"Oliver at Barnet" frontispiece by J. Clayton Clarke (Kyd) (original) (raw)

Passage Illustrated

He had been crouching on the step for some time: wondering at the great number of public-houses (every other house in Barnet was a tavern, large or small), gazing listlessly at the coaches as they passed through, and thinking how strange it seemed that they could do, with ease, in a few hours, what it had taken him a whole week of courage and determination beyond his years to accomplish: when he was roused by observing that a boy, who had passed him carelessly some minutes before, had returned, and was now surveying him most earnestly from the opposite side of the way.
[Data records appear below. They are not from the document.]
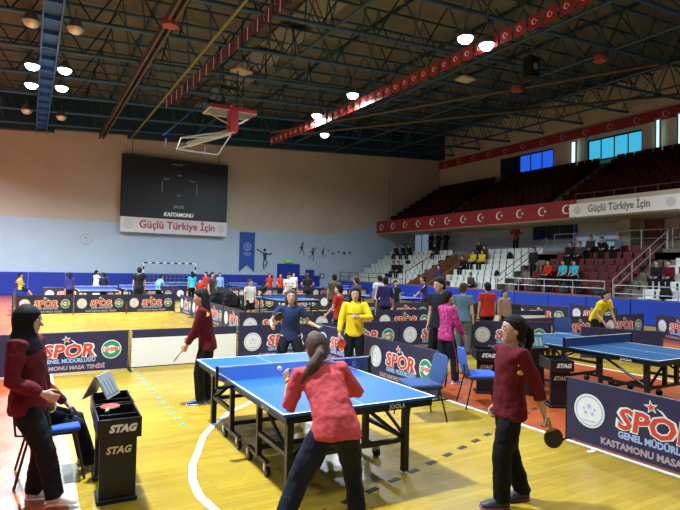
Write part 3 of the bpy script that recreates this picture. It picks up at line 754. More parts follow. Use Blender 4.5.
barrier(14.5, 15.6, -50, 'plum', 'plum barrier behind the row of dark chairs, left piece'); barrier(15.8, 14.05, -68, 'plum', 'plum barrier behind the row of dark chairs, right piece')
barrier(18.2, 13.3, -95, 'plum', 'plum barrier piece before the blue pads at the right')

# ------------------------------------------------------------------ tables
def table(x, y, rz, top, label, lettering=None, detail=True, group=None, netmt=None):
    r = empty('table_tennis_table', (x, y, 0), rz); tag(r, label, 'table', group)
    HW, HL, Z = .7625, 1.37, .76
    for s in (-1, 1):
        y0, y1 = (.004, HL) if s > 0 else (-HL, -.004)
        t = MB().box(-HW, HW, y0, y1, Z-.022, Z).build('table_half', top, r)
        b = MB(); e = .0012; q = .02
        b.box(-HW, -HW+q, y0, y1, Z, Z+e); b.box(HW-q, HW, y0, y1, Z, Z+e); b.box(-.002, .002, y0, y1, Z, Z+e)
        ye = HL if s > 0 else -HL; b.box(-HW+q, HW-q, min(ye, ye-s*q), max(ye, ye-s*q), Z, Z+e)
        b.build('boundary_line', M_white, t, smooth=False)
        a = MB(); i = .03
        a.box(-HW+i, -HW+i+.03, y0+.01, y1-.02, Z-.085, Z-.022); a.box(HW-i-.03, HW-i, y0+.01, y1-.02, Z-.085, Z-.022)
        a.box(-HW+i+.03, HW-i-.03, y1-.05 if s > 0 else y0+.02, y1-.02 if s > 0 else y0+.05, Z-.085, Z-.022)
        ap = a.build('apron', M_black, r)
        if not detail:
            for sx in (-1, 1): MB().box(sx*.6-.02, sx*.6+.02, s*1.0-.02, s*1.0+.02, 0, Z-.02).build('leg', M_blackm, r)
            MB().box(-.6, .6, s*1.0-.015, s*1.0+.015, .3, .34).build('crossbar', M_blackm, r)
            continue
        for sx in (-1, 1):
            MB().box(sx*.60-.03, sx*.60+.03, s*1.13-.03, s*1.13+.03, .02, Z-.03).build('leg', M_blackm, r, bevel=.004)
            MB().box(sx*.60-.025, sx*.60+.025, s*.42-.025, s*.42+.025, .10, Z-.03).build('leg', M_blackm, r, bevel=.004)
            b = MB(); b.box(sx*.60-.02, sx*.60+.02, min(s*.42, s*1.13), max(s*.42, s*1.13), .32, .36)
            b.tube([(sx*.6, s*.42, .70), (sx*.6, s*1.1, .36)], .018, 6); b.build('side_rail', M_blackm, r)
            b = MB(); b.box(sx*.60-.02, sx*.60+.02, min(s*.15, s*.66), max(s*.15, s*.66), .10, .14); b.build('wheel_bar', M_blackm, r)
            for yy in (.17, .64):
                MB().lathe([(.02, -.02), (.05, -.018), (.05, .018), (.02, .02)], 14, MT(sx*.60, s*yy, .05, 90, 90)).build('wheel', M_blackm, r)
                MB().box(sx*.6-.03, sx*.6+.03, s*yy-.02, s*yy+.02, .06, .12).build('wheel_fork', M_alum, r)
        MB().box(-.6, .6, s*1.13-.02, s*1.13+.02, .30, .34).build('crossbar', M_blackm, r)
        
        for q in (-1, 1):
            b = MB(); b.tube([(q*.57, s*1.13, .33), (q*.15, s*1.13, .66)], .02, 6); b.box(min(q*.13, q*.18), max(q*.13, q*.18), s*1.13-.025, s*1.13+.025, .33, .68); b.build('end_brace', M_blackm, r)
        MB().box(-.6, .6, s*.42-.02, s*.42+.02, .18, .22).build('crossbar', M_blackm, r)
        if lettering:
            text('brand_lettering', lettering, .055, M_whp, ap, MT(-HW+i-.002, s*.70+ (-.2), Z-.054, -90, 90), bold=.002)
            text('brand_lettering', lettering, .055, M_whp, ap, MT(.35, s*HL-s*.02-.001*s - (.001 if s < 0 else -.001), Z-.054, 0 if s < 0 else 180, 90), bold=.002)
    n = empty('net_set', (0, 0, 0)); n.parent = r
    MB().box(-HW-.14, HW+.14, -.002, .002, Z+.005, Z+.145).build('net', netmt or M_net, n)
    MB().box(-HW-.14, HW+.14, -.004, .004, Z+.140, Z+.1525).build('net_tape', M_white, n)
    for sx in (-1, 1):
        MB().box(sx*(HW+.14)-.013, sx*(HW+.14)+.013, -.013, .013, Z-.05, Z+.155).build('net_post', M_black, n)
        MB().box(min(sx*(HW-.06), sx*(HW+.15)), max(sx*(HW-.06), sx*(HW+.15)), -.02, .02, Z-.07, Z-.045).build('net_clamp', M_black, n)
    return r
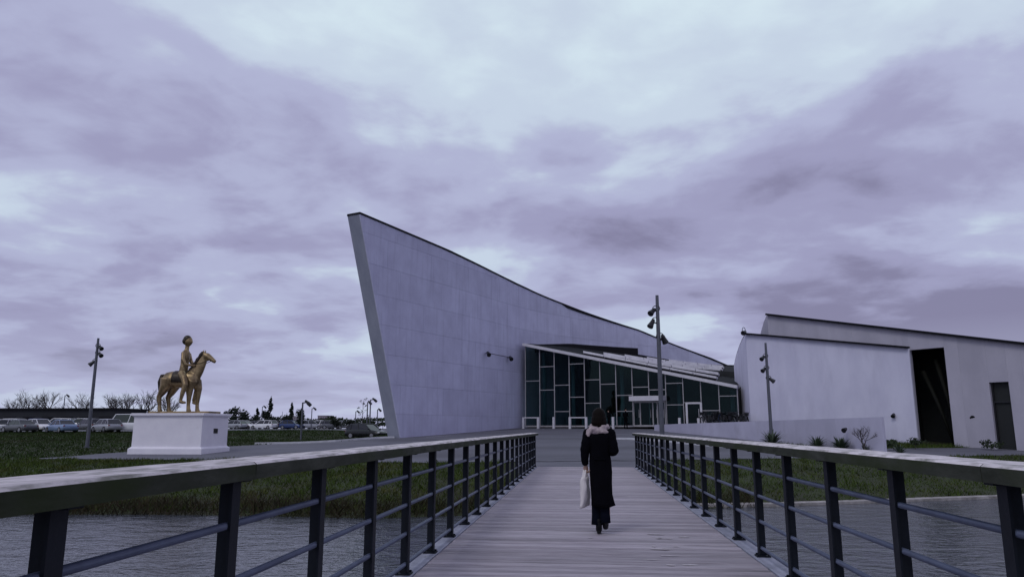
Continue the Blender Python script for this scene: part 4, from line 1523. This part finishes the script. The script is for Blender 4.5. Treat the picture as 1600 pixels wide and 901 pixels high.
def bicycle(x, y_, rz, label, col):
    z = gz(x, y_) + 0.62
    t = thing('bicycle', (x, y_, z), label, 'bicycle', 'bicycles parked behind the low wall', rz)

    def bd(mb, nm, m_, par=t):
        o = mb.build(nm, m_, None)
        o.parent = par
        return o
    for cx in (-.52, .52):
        b_ = MB()
        b_.tube([(cx + .34 * math.cos(a), 0, .34 + .34 * math.sin(a)) for a in np.linspace(0, 2 * math.pi, 19)], .034, 5)
        wh = bd(b_, 'wheel', 'tyre')
        b_ = MB()
        for k in range(6):
            a = math.pi * k / 6
            b_.bar((cx - .33 * math.cos(a), 0, .34 - .33 * math.sin(a)), (cx + .33 * math.cos(a), 0, .34 + .33 * math.sin(a)), .006, .006, up=(0, 1, 0))
        bd(b_, 'spokes', 'rim', wh)
    b_ = MB()
    for a, c in (((-.52, 0, .34), (-.12, 0, .3)), ((-.12, 0, .3), (-.26, 0, .86)), ((-.52, 0, .34), (-.22, 0, .74)), ((-.22, 0, .74), (.34, 0, .82)), ((-.12, 0, .3), (.36, 0, .72)), ((.34, 0, .9), (.52, 0, .34))):
        b_.tube([a, c], .028, 6)
    bd(b_, 'frame', CARP[col])
    b_ = MB(); b_.tube([(.32, 0, .86), (.31, 0, 1.02)], .016, 6); b_.tube([(.2, -.28, 1.04), (.33, -.12, 1.05), (.33, .12, 1.05), (.2, .28, 1.04)], .016, 6)
    bd(b_, 'handlebar', 'black_metal')
    b_ = MB(); b_.tube([(-.4, 0, .9), (-.3, 0, .91), (-.14, 0, .9)], [(.03, .085), (.03, .07), (.015, .025)], 8)
    bd(b_, 'saddle', 'black_metal')
    b_ = MB()
    rg = [[(.42 - w_, -w_, z_), (.42 + w_, -w_, z_), (.42 + w_, w_, z_), (.42 - w_, w_, z_)] for z_, w_ in ((.78, .12), (.82, .13), (1.02, .16))]
    b_.rings(rg)
    bd(b_, 'basket', 'black_metal')
    b_ = MB(); b_.box((-.55, 0, .76), (.42, .13, .02)); b_.box((-.56, .13, .58), (.3, .1, .3)); b_.box((-.56, -.13, .58), (.3, .1, .3))
    bd(b_, 'pannier_rack', 'black_metal')
    return t


ORD = ['nearest', 'second from', 'third from', 'fourth from', 'fifth from', 'sixth from', 'seventh from', 'eighth from', 'ninth from']
for k in range(9):
    lab = f'bicycle behind the low wall, {ORD[k]} the rightmost white bollard' if k < 8 else 'bicycle beside the white gallery wall, furthest from the bollards'
    bicycle(9.75 + k * .40, 61.2 + .25 * math.sin(k * 3), R(100 + 40 * math.sin(k * 2.1)), lab, ['grey', 'black', 'black', 'blue', 'black', 'black', 'grey', 'black', 'black'][k])


# ------------------------------------------------------------------ cars
def car(x, y_, rz, col, label, style='hatch', group=None, z=None, s=1.0):
    z = gz(x, y_) + 0.05 if z is None else z
    nm = 'parked_van' if style == 'van' else 'parked_car'
    t = thing(nm, (x, y_, z), label, 'van' if style == 'van' else 'car', group, rz)
    L2, W2 = {'hatch': (2.05, .86), 'estate': (2.3, .89), 'van': (2.5, .96), 'sedan': (2.3, .88)}[style]
    L2 *= s
    H = {'hatch': 1.47, 'estate': 1.48, 'van': 2.0, 'sedan': 1.43}[style]
    belt = {'van': 1.08}.get(style, .92)

    def bd(mb, nm_, m_, par=t, smooth=False, bevel=0):
        o = mb.build(nm_, m_, None, smooth=smooth, bevel=bevel)
        o.parent = par
        return o
    # lower body: section loft along the length
    hood = {'van': 1.0}.get(style, .80)
    rear = {'sedan': .92, 'hatch': .93, 'estate': .95, 'van': 1.08}[style]
    st_ = [(-L2, .42, rear - .22, .90), (-L2 + .06, .30, rear - .05, .96), (-L2 + .35, .22, rear, 1.0), (-.6, .20, belt, 1.0), (.75, .20, belt - .01, 1.0), (1.15, .2, hood + .06, 1.0), (L2 - .35, .22, hood - .05, .97), (L2 - .08, .26, hood - .16, .90), (L2, .36, hood - .30, .80)]
    rr = []
    for xx, zl, zh, wf in st_:
        w_ = W2 * wf
        rr.append([(xx, -w_ + .05, zl), (xx, w_ - .05, zl), (xx, w_, zl + .12), (xx, w_, lerp(zl, zh, .62)), (xx, w_ - .05, zh - .06), (xx, w_ - .16, zh), (xx, -w_ + .16, zh), (xx, -w_ + .05, zh - .06), (xx, -w_, lerp(zl, zh, .62)), (xx, -w_, zl + .12)])
    b_ = MB(); b_.rings(rr)
    body = bd(b_, 'body', CARP[col], smooth=True, bevel=0)
    # greenhouse
    if style == 'van':
        cab = [(-L2 + .05, 1.06, -L2 + .12, H), (1.45, 1.02, .95, H - .02)]
    elif style == 'estate':
        cab = [(-L2 + .08, rear, -L2 + .42, H - .02), (1.1, .86, .35, H)]
    elif style == 'sedan':
        cab = [(-1.45, .9, -.85, H - .03), (1.05, .86, .3, H)]
    else:
        cab = [(-L2 + .1, rear, -L2 + .55, H - .04), (1.12, .84, .3, H)]
    (xa, za, xat, zat), (xb, zb, xbt, zbt) = cab
    wl, wt = W2 - .07, W2 - .22
    zq = lambda zz: zz - .03
    base = [(xa, -wl, za - .03), (xb, -wl, zb - .03), (xb, wl, zb - .03), (xa, wl, za - .03)]
    xm = (xat + xbt) / 2
    top = [(xat, -wt, zat - .05), (xm, -wt, H - .04), (xbt, -wt, zbt - .05), (xbt, wt, zbt - .05), (xm, wt, H - .04), (xat, wt, zat - .05)]
    b_ = MB()
    b_.add(base + top, [(0, 1, 6, 5, 4), (1, 2, 7, 6), (2, 3, 9, 8, 7), (3, 0, 4, 9), (4, 5, 8, 9), (5, 6, 7, 8)])
    bd(b_, 'windows', 'car_glass')
    b_ = MB()
    rf = [(xat - .03, -wt - .02, zat - .06), (xm, -wt - .02, H - .05), (xbt + .04, -wt - .02, zbt - .06), (xbt + .04, wt + .02, zbt - .06), (xm, wt + .02, H - .05), (xat - .03, wt + .02, zat - .06)]
    rt = [(p[0] * 1.0, p[1] * .9, p[2] + .06) for p in rf]
    b_.add(rf + rt, [(5, 4, 1, 0), (4, 3, 2, 1), (6, 7, 10, 11), (7, 8, 9, 10), (0, 1, 7, 6), (1, 2, 8, 7), (2, 3, 9, 8), (3, 4, 10, 9), (4, 5, 11, 10), (5, 0, 6, 11)])
    bd(b_, 'roof', CARP[col], smooth=False, bevel=.02)
    for s_ in (-1, 1):
        for (x0, z0_, x1, z1_) in ((xa, za, xat, zat - .04), (xb, zb, xbt, zbt - .04), (lerp(xa, xb, .52), lerp(za, zb, .5), lerp(xat, xbt, .52), H - .04)) + (((lerp(xa, xb, .2), za, lerp(xat, xbt, .1), zat - .03),) if style in ('hatch', 'estate') else ()):
            b_ = MB(); b_.bar((x0, s_ * (wl + .005), z0_ - .03), (x1, s_ * (wt + .005), z1_), .075, .03, up=(0, s_, 0))
            bd(b_, 'pillar', CARP[col])
        for wx in (-L2 + .78, L2 - .78):
            b_ = MB(); b_.tube([(wx, s_ * (W2 - .19), .32), (wx, s_ * (W2 + .012), .32)], .32, 18)
            ty = bd(b_, 'wheel', 'tyre')
            b_ = MB(); b_.tube([(wx, s_ * (W2 - .05), .32), (wx, s_ * (W2 + .022), .32)], .20, 12)
            bd(b_, 'rim', 'rim', ty)
        b_ = MB(); b_.ball((L2 - .16, s_ * (W2 - .24), hood - .22), (.16, .16, .085), 10, 6); bd(b_, 'headlight', 'headlight', smooth=True)
        b_ = MB(); b_.box((-L2 + .05, s_ * (W2 - .17), rear - .2), (.08, .18, .2)); bd(b_, 'tail_light', 'taillight')
        b_ = MB(); b_.ball((.92, s_ * (W2 + .07), belt + .03), (.07, .1, .07), 8, 6); bd(b_, 'mirror', CARP[col], smooth=True)
    b_ = MB(); b_.box((L2 - .02, 0, .45), (.08, 1.1, .16)); bd(b_, 'grille', 'black_metal')
    return t


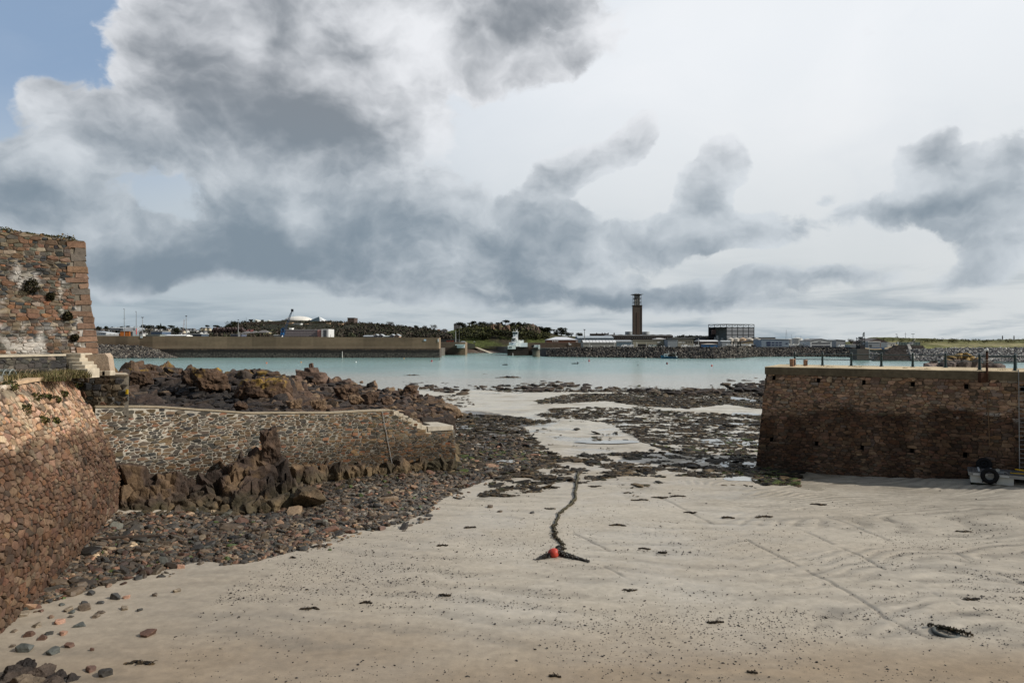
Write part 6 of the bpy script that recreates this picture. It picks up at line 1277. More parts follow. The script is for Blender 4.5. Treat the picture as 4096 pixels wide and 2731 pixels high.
bldg('club_house','low blue grey harbour building in front of the brick flats',922,966,1338,1347,640,12,lin(78,84,100),'flat',lin(150,152,156),1.2,[(6,1,.05,.95,.2,.8,.6,.6,lin(48,52,62))]); bldg('red_roof_building','dark red roofed building behind the yellow flats',985,1003,1326,1334,760,14,lin(110,60,54),'gablex',lin(104,62,58),8)
# fort on the hill: dome, tent roofs, ramparts
fd=thing('leisure_dome','large white shallow dome on top of the wooded hill','dome',W(1175,1286,930)); X=WX(1176,930); z=WZ(1281,930); rx=(1232-1119)/2/F*930; g=G(); a=np.linspace(0,math.pi/2,10); n=40; th=np.arange(n)/n*6.2832
V=np.concatenate([np.stack([X+rx*math.cos(q)*np.cos(th)*1.02,950+15*math.cos(q)*np.sin(th),np.full(n,z+(WZ(1262,930)-z)*math.sin(q))],1) for q in a]); g.add(V,[[k*n+i,k*n+(i+1)%n,(k+1)*n+(i+1)%n,(k+1)*n+i] for k in range(9) for i in range(n)],lin(214,210,200)); g.build('shell',M['paint'],fd,smooth=True)
g=G(); fbox(g,WX(1118,930),WX(1176,930),938,960,WZ(1283.5,930),WZ(1278.5,930),lin(90,92,92)); 
for i in range(5): fbox(g,WX(1121+i*11,930),WX(1129+i*11,930),937.7,938,WZ(1282.5,930),WZ(1279.5,930),lin(34,38,40))
g.build('gallery',M['paint'],fd); 
def tentroof(name,lb,pts,d,dep,col):
    g=G(); n=len(pts); V=np.array([W(a,b,d) for a,b in pts]+[W(a,1288,d) for a,b in pts]+[W(a,b,d)+np.array([0,dep,-1.]) for a,b in pts]); g.add(V,[[n+i,n+i+1,i+1,i] for i in range(n-1)]+[[i,i+1,2*n+i+1,2*n+i] for i in range(n-1)],col); return one(name,lb,'roof',g,M['paint'])
def solidtent(name,lb,px0,px1,pxa,pya,pyb,d,dep,cf,cr):
    a=W(px0,pyb,d); b=W(px1,pyb,d); ap=W(pxa,pya,d+dep*.35); t=thing(name,lb,'roof',W((px0+px1)/2,pyb,d)); k=np.array([0,dep,0]); mid=W(pxa+ (px1-pxa)*.12,pyb,d-.0)
    g=G(); g.add(np.array([a,mid,ap]),[[0,1,2]],cf); g.add(np.array([a,a+k,ap]),[[0,2,1]],cf); g.build('front',M['paint'],t); g=G(); g.add(np.array([mid,b,ap,b+k,a+k]),[[0,1,2],[1,3,2],[3,4,2]],cr); g.build('side',M['paint'],t)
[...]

He took little heed of this at first; but the boy remained in the same attitude of close observation so long, that Oliver raised his head, and returned his steady look. [Chapter 8, "Oliver Walks to London. He Encounters on the Road a Strange Sort of Young Gentleman," p. 39 in the 1846 edition]

Commentary

The model for Kyd's interpretation of Oliver in a doorway at Barnet may be, in part, the boy with his staff and sack in the James Mahoney's He had been crouching on the step for some time: wondering at the great number of public-houses in the 1871 Household Edition volume. Since the style of Kyd's picture suggests a period closer to his creation of the John Player cigarette card illustrations in 1910, Kyd may have had access toHarry Furniss's 1910 Charles Dickens Library illustration Oliver falls in with the Artful Dodger.